Second, static CEI is used to establish three-dimensional momentum fingerprints of molecules relevant to ring-opening photochemistry. Strong-field Coulomb explosion of molecules such as isoxazole, 3-chloro-1-propanol, and epichlorohydrin yields multi-ion Newton maps that encode out-of-plane motion and angular correlations. Distinct momentum patterns associated with planar ring, open-chain, and ring–chain structures are identified and qualitatively reproduced by classical Coulomb explosion simulations. These results show that robust structural discrimination for medium-sized molecules is achievable with tabletop laser systems and motivate efforts toward complete coincidence detection for these molecules.
Third, high-dimensional CEI with complete six-ion coincidence is combined with machine learning to extract structural information from complex momentum data. Dimensionality-reduction methods and density-based clustering separate cis- and trans-1,2-dichloroethylene (DCE) isomers directly from experimental mixtures, while supervised models trained on simulated data sets extend the analysis to additional geometries such as 1,1-DCE and transient twisted configurations. Eight-fold coincidence data for isoxazole illustrate how complete channels sharpen angular momentum and energy distributions. Together, these studies demonstrate that multi-coincidence CEI combined with machine learning can automatically identify subtle structural differences and minor channels from high-dimensional data.

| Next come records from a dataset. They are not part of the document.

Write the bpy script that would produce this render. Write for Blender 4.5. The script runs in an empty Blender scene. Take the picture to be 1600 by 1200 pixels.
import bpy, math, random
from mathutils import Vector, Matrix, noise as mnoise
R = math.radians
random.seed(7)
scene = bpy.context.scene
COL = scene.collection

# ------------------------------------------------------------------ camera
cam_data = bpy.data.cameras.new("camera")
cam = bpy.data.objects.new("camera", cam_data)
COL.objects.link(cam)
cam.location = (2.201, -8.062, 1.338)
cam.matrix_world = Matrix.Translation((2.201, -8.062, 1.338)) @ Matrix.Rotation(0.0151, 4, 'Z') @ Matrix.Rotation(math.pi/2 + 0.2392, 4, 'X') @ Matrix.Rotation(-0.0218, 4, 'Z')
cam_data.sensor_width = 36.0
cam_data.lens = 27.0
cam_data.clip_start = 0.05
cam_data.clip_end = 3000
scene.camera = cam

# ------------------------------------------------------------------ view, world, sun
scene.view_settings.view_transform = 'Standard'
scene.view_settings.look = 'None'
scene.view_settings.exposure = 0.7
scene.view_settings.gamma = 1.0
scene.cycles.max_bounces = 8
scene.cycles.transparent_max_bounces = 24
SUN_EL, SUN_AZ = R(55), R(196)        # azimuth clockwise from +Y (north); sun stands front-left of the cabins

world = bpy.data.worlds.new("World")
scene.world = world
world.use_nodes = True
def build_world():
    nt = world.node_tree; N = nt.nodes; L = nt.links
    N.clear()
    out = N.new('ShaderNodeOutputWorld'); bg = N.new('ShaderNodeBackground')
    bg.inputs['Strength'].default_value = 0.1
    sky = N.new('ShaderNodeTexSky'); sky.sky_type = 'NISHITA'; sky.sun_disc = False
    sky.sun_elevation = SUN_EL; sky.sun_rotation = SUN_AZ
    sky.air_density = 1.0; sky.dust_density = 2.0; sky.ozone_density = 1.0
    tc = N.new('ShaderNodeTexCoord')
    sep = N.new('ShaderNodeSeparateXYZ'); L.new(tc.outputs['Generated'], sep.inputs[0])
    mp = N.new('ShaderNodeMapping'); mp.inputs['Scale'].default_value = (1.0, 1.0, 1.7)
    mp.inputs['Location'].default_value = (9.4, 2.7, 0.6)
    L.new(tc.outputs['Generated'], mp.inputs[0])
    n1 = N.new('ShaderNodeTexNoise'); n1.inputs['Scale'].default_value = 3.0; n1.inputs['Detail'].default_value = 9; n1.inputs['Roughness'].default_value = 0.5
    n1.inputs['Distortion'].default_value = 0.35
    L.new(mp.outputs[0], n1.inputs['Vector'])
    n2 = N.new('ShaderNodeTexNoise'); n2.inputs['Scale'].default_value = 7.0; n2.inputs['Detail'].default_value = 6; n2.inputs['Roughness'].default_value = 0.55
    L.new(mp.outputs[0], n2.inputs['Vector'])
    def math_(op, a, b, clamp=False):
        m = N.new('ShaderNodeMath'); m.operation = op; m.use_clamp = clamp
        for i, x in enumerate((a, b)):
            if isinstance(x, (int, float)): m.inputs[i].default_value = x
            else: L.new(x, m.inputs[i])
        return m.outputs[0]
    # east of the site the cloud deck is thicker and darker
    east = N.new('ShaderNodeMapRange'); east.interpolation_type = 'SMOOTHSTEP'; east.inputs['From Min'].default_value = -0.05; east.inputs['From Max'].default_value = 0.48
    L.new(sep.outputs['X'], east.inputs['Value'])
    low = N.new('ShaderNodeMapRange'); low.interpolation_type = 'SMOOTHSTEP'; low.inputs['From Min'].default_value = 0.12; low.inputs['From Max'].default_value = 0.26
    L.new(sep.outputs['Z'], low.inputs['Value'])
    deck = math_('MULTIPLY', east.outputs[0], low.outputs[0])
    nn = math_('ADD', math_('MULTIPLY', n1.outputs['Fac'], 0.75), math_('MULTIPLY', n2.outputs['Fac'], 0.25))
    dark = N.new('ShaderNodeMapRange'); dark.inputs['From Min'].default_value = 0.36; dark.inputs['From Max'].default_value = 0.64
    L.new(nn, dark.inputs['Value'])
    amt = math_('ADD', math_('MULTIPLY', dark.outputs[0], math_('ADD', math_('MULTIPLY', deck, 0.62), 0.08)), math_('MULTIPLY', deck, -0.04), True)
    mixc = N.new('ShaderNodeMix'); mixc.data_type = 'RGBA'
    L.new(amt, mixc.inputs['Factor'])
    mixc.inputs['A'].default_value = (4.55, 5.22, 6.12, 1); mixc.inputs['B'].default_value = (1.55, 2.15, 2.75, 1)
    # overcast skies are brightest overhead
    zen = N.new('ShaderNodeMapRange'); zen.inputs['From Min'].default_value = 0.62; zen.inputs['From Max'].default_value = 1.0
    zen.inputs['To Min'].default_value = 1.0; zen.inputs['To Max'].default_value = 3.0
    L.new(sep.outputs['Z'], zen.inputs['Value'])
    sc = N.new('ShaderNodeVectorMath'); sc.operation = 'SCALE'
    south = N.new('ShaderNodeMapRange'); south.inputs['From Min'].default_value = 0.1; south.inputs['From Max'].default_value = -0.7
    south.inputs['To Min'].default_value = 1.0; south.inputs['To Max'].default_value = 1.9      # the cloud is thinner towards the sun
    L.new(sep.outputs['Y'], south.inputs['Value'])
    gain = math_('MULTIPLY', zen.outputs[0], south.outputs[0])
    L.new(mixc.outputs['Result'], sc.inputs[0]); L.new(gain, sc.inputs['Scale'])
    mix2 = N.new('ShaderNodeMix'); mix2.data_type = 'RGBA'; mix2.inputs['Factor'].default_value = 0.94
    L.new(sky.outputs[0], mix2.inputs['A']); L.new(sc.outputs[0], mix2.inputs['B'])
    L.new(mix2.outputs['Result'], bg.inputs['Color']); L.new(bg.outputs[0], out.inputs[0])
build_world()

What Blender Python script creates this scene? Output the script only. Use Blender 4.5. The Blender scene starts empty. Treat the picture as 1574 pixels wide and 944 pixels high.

Finally, ion–electron coincidence measurements on core-ionized methyl iodide (CH3I) at a synchrotron beamline are used to connect inner-shell electronic decay to specific ionic fragmentation outcomes. Channel-resolved Auger–Meitner electron spectra, obtained by correlating electrons with well-defined ion channels, reveal systematic changes in band positions and widths as a function of final charge state and hydrogen loss. Comparison of two-body and three-body kinetic energy releases isolates contributions from channels involving neutral iodine fragments and highlights the sensitivity of the low energy electron spectrum to details of the fragmentation pathway. These measurements provide benchmark data for state resolved Auger decay and complement the laser-based CEI studies by adding an explicit electronic-structure perspective.
Overall, this thesis advances coincidence momentum imaging as a structural and dynamical probe for polyatomic molecules. Time-resolved and static CEI establish momentum space fingerprints of transient and equilibrium geometries, high dimensional multi-coincidence measurements combined with machine learning enable event-level molecular structure differentiation, and ion–electron coincidence spectroscopy links core-level decay to fragmentation patterns. Together, these approaches lay the groundwork for future efforts to image and control molecular dynamics on their natural femtosecond timescales.